Buzzer: Jasa Salon Kekuasaan Biar Selalu Glowing

Oleh: Redaksi |
Di tengah dunia yang katanya demokratis ini, kita menyaksikan satu fenomena aneh tapi nyata: penguasa yang memelihara buzzer. Seolah-olah, di balik jas formal dan pidato berapi-api, tersembunyi satu ketakutan mendasar: tidak dipercaya rakyat. Dan karena tak dipercaya, mereka butuh para pendengung digital, buzzer, untuk membuat seolah-olah kepercayaan itu ada. Padahal tidak.

Bayangkan seorang raja yang masuk ke pasar, lalu membayar orang-orang agar bersorak menyambutnya. Rakyat asli diam saja, tapi di depan kamera, seolah-olah cinta bersemi di antara penguasa dan warganya. Persis seperti itu. Kekuasaan hari ini, alih-alih membangun legitimasi lewat kebijakan bijak dan keadilan sosial, justru memilih jalan pintas: suara nyaring dari orang-orang yang dibayar untuk tidak jujur.

Lucunya, buzzer ini bukan hanya menyuarakan yang tak benar, tapi juga membungkam yang benar. Seorang warga mengkritik harga sembako naik? Langsung dihajar narasi “anti-pembangunan.” Mahasiswa protes tambang yang merusak lingkungan? Diserang balik sebagai antek asing. Padahal yang asing itu justru yang mengeruk tanah air dengan restu istana.

Ada filosofi tua dari Plato, katanya pemimpin sejati adalah philosopher-king, raja yang bijaksana karena mencintai kebenaran, bukan pujian. Tapi yang kita dapat hari ini malah endorsement-king, yang lebih peduli angka engagement di Twitter daripada nasib petani di lereng gunung.

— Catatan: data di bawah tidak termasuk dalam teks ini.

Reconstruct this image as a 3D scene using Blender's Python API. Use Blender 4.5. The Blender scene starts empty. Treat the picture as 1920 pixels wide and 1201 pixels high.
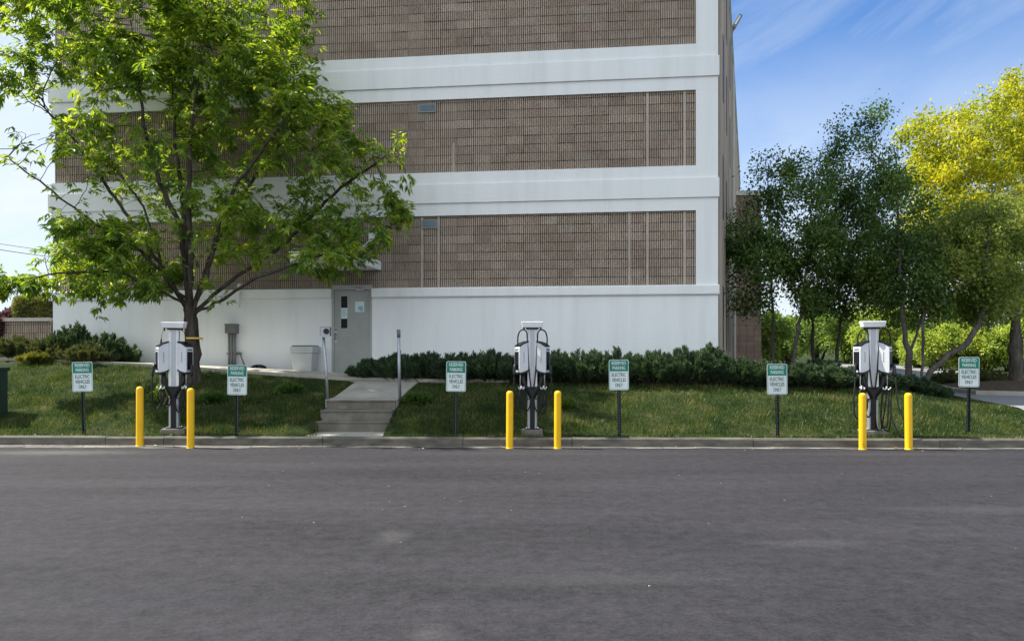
import bpy, math, random
import numpy as np
from mathutils import Vector
random.seed(7); rng = np.random.default_rng(7)
scene = bpy.context.scene
COL = scene.collection
F = 1920*26/36.0; CX, HY, EYE = 960.0, 678.0, 1.62
R = math.radians

def at(px, py, Y):                       # photo pixel + depth -> point in the place
    return Vector(((px-CX)/F*Y, Y, EYE-(py-HY)/F*Y))

# ------------------------------------------------------------------ materials
def new_mat(name):
    m = bpy.data.materials.new(name); m.use_nodes = True
    nt = m.node_tree; nt.nodes.clear()
    return m, nt, nt.nodes, nt.links
def node(nt, t, **kw):
    n = nt.nodes.new(t)
    for k, v in kw.items():
        if k in n.inputs: n.inputs[k].default_value = v
        else: setattr(n, k, v)
    return n
def ramp(nt, stops):
    n = nt.nodes.new('ShaderNodeValToRGB'); e = n.color_ramp.elements
    while len(e) > 1: e.remove(e[-1])
    e[0].position = stops[0][0]; e[0].color = (*stops[0][1], 1)
    for p, c in stops[1:]:
        q = e.new(p); q.color = (*c, 1)
    return n
def mat(name, stops, scale=4.0, rough=0.8, bump=0.0, bscale=None, metal=0.0, spec=0.3, stretch=(1,1,1), detail=6, coat=0):
    """noise-coloured principled material; stops = list of (pos, rgb) or one rgb"""
    m, nt, N, L = new_mat(name)
    out = node(nt, 'ShaderNodeOutputMaterial'); b = node(nt, 'ShaderNodeBsdfPrincipled')
    b.inputs['Roughness'].default_value = rough; b.inputs['Metallic'].default_value = metal
    b.inputs['Specular IOR Level'].default_value = spec
    if coat: b.inputs['Coat Weight'].default_value = coat
    g = node(nt, 'ShaderNodeNewGeometry'); mp = node(nt, 'ShaderNodeMapping'); mp.inputs['Scale'].default_value = stretch
    L.new(g.outputs['Position'], mp.inputs['Vector'])
    if isinstance(stops[0], (int, float)):
        c = np.array(stops); stops = [(0.3, tuple(c*0.88)), (0.7, tuple(np.minimum(c*1.1, 1)))]
    n = node(nt, 'ShaderNodeTexNoise', Scale=scale, Detail=detail, Roughness=0.6)
    L.new(mp.outputs[0], n.inputs['Vector'])
    r = ramp(nt, stops); L.new(n.outputs['Fac'], r.inputs[0]); L.new(r.outputs[0], b.inputs['Base Color'])
    if bump:
        n2 = node(nt, 'ShaderNodeTexNoise', Scale=bscale or scale*6, Detail=5)
        L.new(g.outputs['Position'], n2.inputs['Vector'])
        bp = node(nt, 'ShaderNodeBump', Strength=bump, Distance=0.02)
        L.new(n2.outputs['Fac'], bp.inputs['Height']); L.new(bp.outputs[0], b.inputs['Normal'])
    L.new(b.outputs[0], out.inputs[0])
    return m
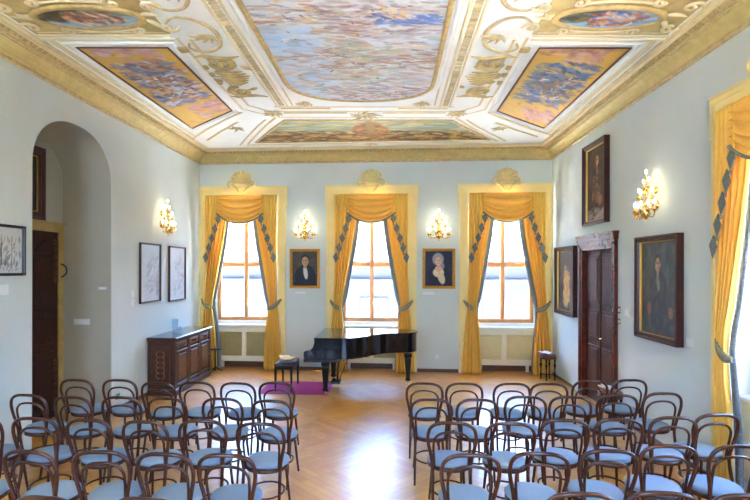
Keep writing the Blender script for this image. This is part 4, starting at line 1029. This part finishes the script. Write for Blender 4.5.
ROWS = {  # measured: centre x and top y of each chair-back hoop
 'left': [
  [(276.5, 382), (237.5, 382.5), (196.5, 382), (157.5, 382.5), (119, 380), (76, 380)],
  [(271.5, 400), (222, 398), (166.5, 398), (120.5, 397), (71.5, 397), (27, 395)],
  [(260, 422.6), (202, 420), (144, 421), (87.5, 419.5), (33.5, 418), (-23, 417)],
  [(226, 454), (164, 453), (100, 451), (27.5, 451), (-47, 450)],
  [(145, 498), (44, 497)]],
 'right': [
  [(425, 382), (465, 382), (513, 382), (550, 382), (591.5, 379), (631, 378)],
  [(432, 398), (478.5, 398), (526.5, 395), (571.5, 395), (619, 393), (664.5, 391)],
  [(453, 421), (511.5, 421.5), (566.5, 418), (620.5, 417), (675.5, 415), (719, 412)],
  [(472, 453), (541, 451), (611, 448), (671.5, 443), (740, 443)],
  [(583, 491), (665, 490), (747, 492)]]}
ORD = ['first', 'second', 'third', 'fourth', 'fifth', 'sixth']
RN = ['row nearest the piano', 'second row from the piano', 'third row from the piano', 'fourth row from the piano', 'last row at the bottom edge']
first = make_chair(); used = False
for side in ('left', 'right'):
    for r, row in enumerate(ROWS[side]):
        for i, (px, py) in enumerate(row):
            X, Y = unproj(px, py, .903); rz = random.uniform(-.07, .07)
            if side == 'right' and i >= 4: rz += .06
            Y += .284 * math.cos(rz); X -= .284 * math.sin(rz)
            if r == 4:
                lab = {('left', 0): 'bentwood chair in the last left row at the bottom edge, the one nearer the aisle', ('left', 1): 'bentwood chair in the last left row at the bottom edge, near the left corner'}.get((side, i), 'bentwood chair in the last row at the bottom right, %s from the aisle' % ORD[i])
            else:
                pos = 'beside the aisle' if i == 0 else ('outermost by wall' if i == len(row) - 1 else '%s from the aisle' % ORD[i])
                lab = 'bentwood chair with blue-grey seat, %s block, %s, %s' % (side, RN[r], pos)
            if not used: first.location = (X, Y, 0); first.rotation_euler = (0, 0, rz); first['label'] = lab; first['group'] = 'bentwood chairs in the %s block' % side; used = True
            else: dup(first, (X, Y, 0), rz, lab, 'bentwood chairs in the %s block' % side)

# ------------------------------------------------------------------ outside the windows
mb = MB(); mb.box(-40, 45, -25, 60, -7.2, -7); o = mb.build('ground', COURT, kind='structure')
t = thing('building', 'pale building with grey tiled roof, colours darkened, seen through the far windows', 'building', (0, 26, 0))
MB().box(-22, 24, 0, 8, -7, 2.6).build('wall', FACADE, t)
mb = MB(); mb.prism([(-.5, 2.6), (4, 5.6), (8.5, 2.6)], lambda a, b, d: (d, a, b), -22.5, 24.5)
for k in (1, 4, 7): mb.box(-22.5, 24.5, -.5 + k * .5 - .02, -.5 + k * .5 + .06, 2.6 + k * .333, 2.63 + k * .333)
mb.build('roof', ROOFT, t)
for i in range(9):
    for z in (-1.4, -5):
        x = -20 + i * 4.6; MB().bbox(x, x + 1.4, -.05, .02, z, z + 2.2, .02).build('window', WINDARK, t)
mb = MB(); mb.box(-22, 24, -.18, 0, 1.5, 1.7); mb.box(-22, 24, -.1, 0, -2.3, -2.15); mb.build('string_course', FACADE, t)
t = thing('building', 'plain pale building, colours darkened, across the street beyond the side windows', 'building', (18, 0, 0))
MB().box(0, 8, -22, 22, -7, 2.5).build('wall', FACADE, t)
MB().prism([(-.5, 2.5), (4, 5.2), (8.5, 2.5)], lambda a, b, d: (a, d, b), -22.5, 22.5).build('roof', ROOFT, t)
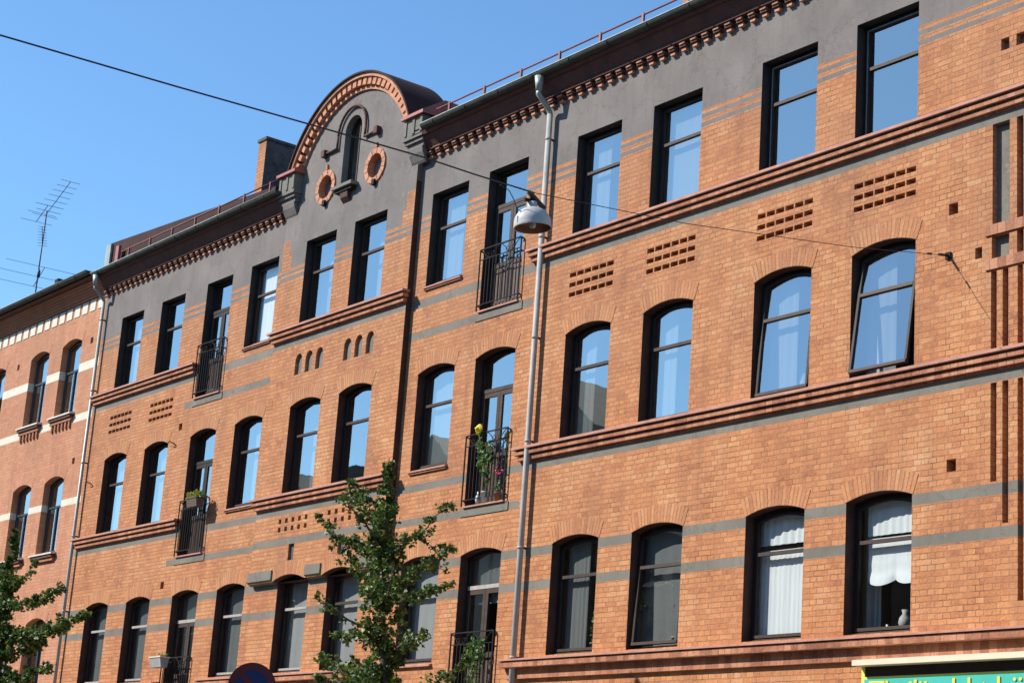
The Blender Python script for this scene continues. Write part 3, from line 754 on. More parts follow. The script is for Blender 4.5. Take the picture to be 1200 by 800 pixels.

Bukannya membangun argumen, yang dibangun justru algoritma.

Kalau kita tilik lebih dalam, pemeliharaan buzzer adalah pengakuan diam-diam bahwa kekuasaan merasa rapuh. Ia tidak percaya pada kualitas dirinya sendiri, maka ia butuh cermin palsu yang selalu berkata, “Tuan tampan sekali hari ini.” Seperti Ratu dalam dongeng yang bertanya pada cermin ajaib, “Siapa yang paling mulia di negeri ini?” Dan cermin itu, selama dibayar, akan terus menjawab sesuai pesanan.

Kekuasaan yang tulus tidak butuh buzzer. Ia cukup duduk tenang, mendengarkan suara rakyat yang nyata, walau kadang kasar dan pahit. Karena dari suara itulah ia bisa tahu mana yang harus dibenahi. Tapi buzzer membuat semuanya terdengar baik-baik saja. Seperti dokter yang bilang pasiennya sehat hanya karena dibayar lebih.

Ironisnya, buzzer bukan cuma merusak diskursus publik. Ia juga membuat penguasa makin jauh dari kenyataan. Dikepung oleh pujian palsu, kritik dibungkam, saran dibisukan, akhirnya, penguasa hidup dalam dunia imajinernya sendiri. Seperti raja telanjang dalam kisah Hans Christian Andersen, semua orang tahu ia tanpa busana, kecuali dia sendiri. Dan para buzzer, tentu saja, akan terus berseru, “Wah, betapa mewah jubahnya!”

Mengutip pemikir kontemporer, seorang filsuf fiktif bersi ngauris bernama Wakijan pernah bilang di warung kopi, “Orang yang terlalu sering dipuji, akhirnya jadi budak pujian.” Maka jangan heran jika hari ini kita melihat pejabat yang alergi kritik tapi doyan trending. Karena bagi mereka, kebenaran bukan lagi soal realitas, tapi soal siapa yang paling keras bersuara.

Dan yang paling keras, seperti kita tahu, bukan selalu yang paling benar. Tapi seringkali, yang paling dibayar.